Antiwar arguments held through the 1980s, through decades of covert operations. They were present in 1990/1 when the US first attacked Iraq. There were cracks in the antiwar bloc in 1999, when the US went to war in Kosovo, but among leftists, the antiwar idea remained strong. Even in 2001, when the US invaded Afghanistan after 9/11, the opponents of war held to all three lines of argumentation – legal, moral, and practical, despite the horrible nature of the Afghanistan’s Taliban government that was targeted by the US. The movement peaked in 2003, in the lead-up to the invasion and occupation of Iraq, with millions of people in the streets and the declaration that global public opinion was a second superpower – again, despite the horrible dictatorship of Saddam Hussein. Antiwar arguments continued to be made in spite of the nature of the governments targeted. Antiwar movements sought alternatives to aggression, especially the use of international law and diplomacy. They also made a deeper critique of the arms industry and war profiteering, of the power politics of regime change, of racism and indifference to the lives of people bombed, and of war propaganda and deception.
In 2011, the overthrow of Gaddafi in Libya faced no meaningful antiwar opposition. Leftists split like they hadn’t in decades over a question that had not arisen even with governments at least as bad or worse than Gaddafi’s (Saddam Hussein, the Taliban) by human rights measures. Hillary Clinton was able was able to quote Julius Caesar (who was writing about a country that his Roman army destroyed and annexed using genocidal warfare, including kidnapping and publicly murdering the opposing general at a parade) and say “we came, we saw, he died”, as a kind of joke.
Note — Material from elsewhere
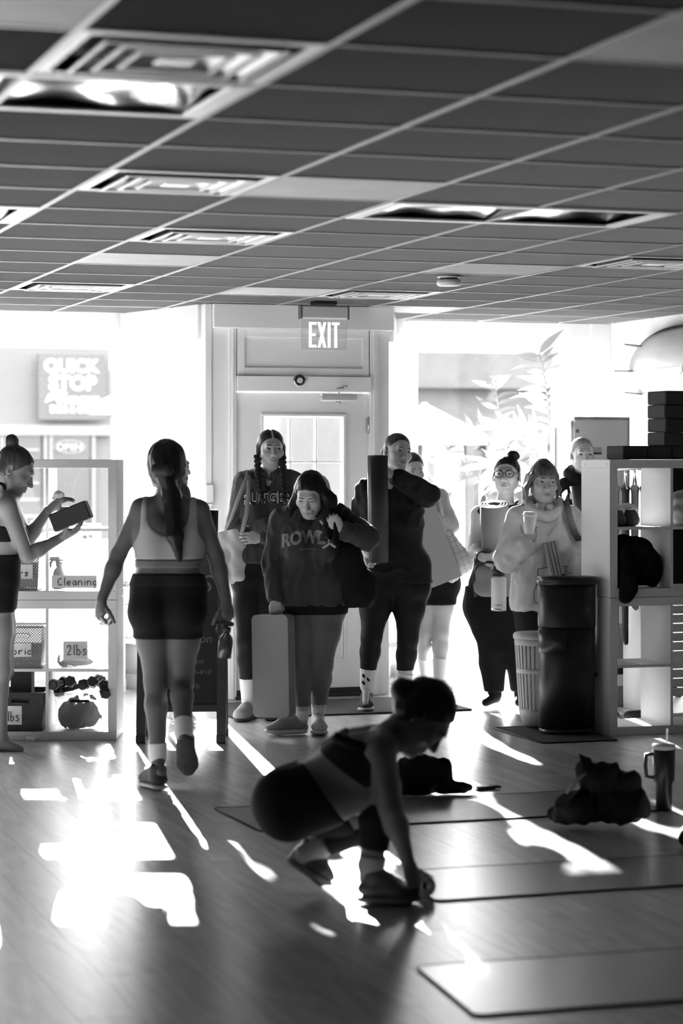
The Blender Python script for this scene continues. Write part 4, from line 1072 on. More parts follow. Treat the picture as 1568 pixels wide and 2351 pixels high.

The moves from the beginning of the civil war to the establishment of a no-fly zone to regime change and Gaddafi’s lynching all proceeded with almost no debate or dissent and with amazing speed. A “Libya Cure” was found to the “Vietnam Syndrome”.
Today, the Syria civil war rages with about 10 countries participating, some of whom, including the US, are fighting on both (or perhaps more accurately multiple) sides. The number of people in the West – including leftists – who are arguing that war is not the answer, is almost zero. The number of people – again including leftists – who see war as the answer if it can meet this or that imaginary criterion is much higher. People who oppose regime change through war are ridiculed as naive or unprincipled.
But are they (we) ridiculous? Has the record of war really changed so much since 2011? Did Libya really disprove the many arguments that antiwar movements used to hold to? Is Syria a case of the success of war as a strategy for accomplishing something? Something other than more war and more destruction?
Here are some easy predictions: In the years ahead, we are promised austerity, poverty, violence, and ecological catastrophe. If societies want to deal with any of these problems, they will also have to deal with the problem of war, because through all this, we will also have war. As a result, people will need to develop antiwar movements. The arguments that those movements will rely on will be the same ones that are mocked today, the very same ones that used to be more widely accepted, but have somehow been forgotten.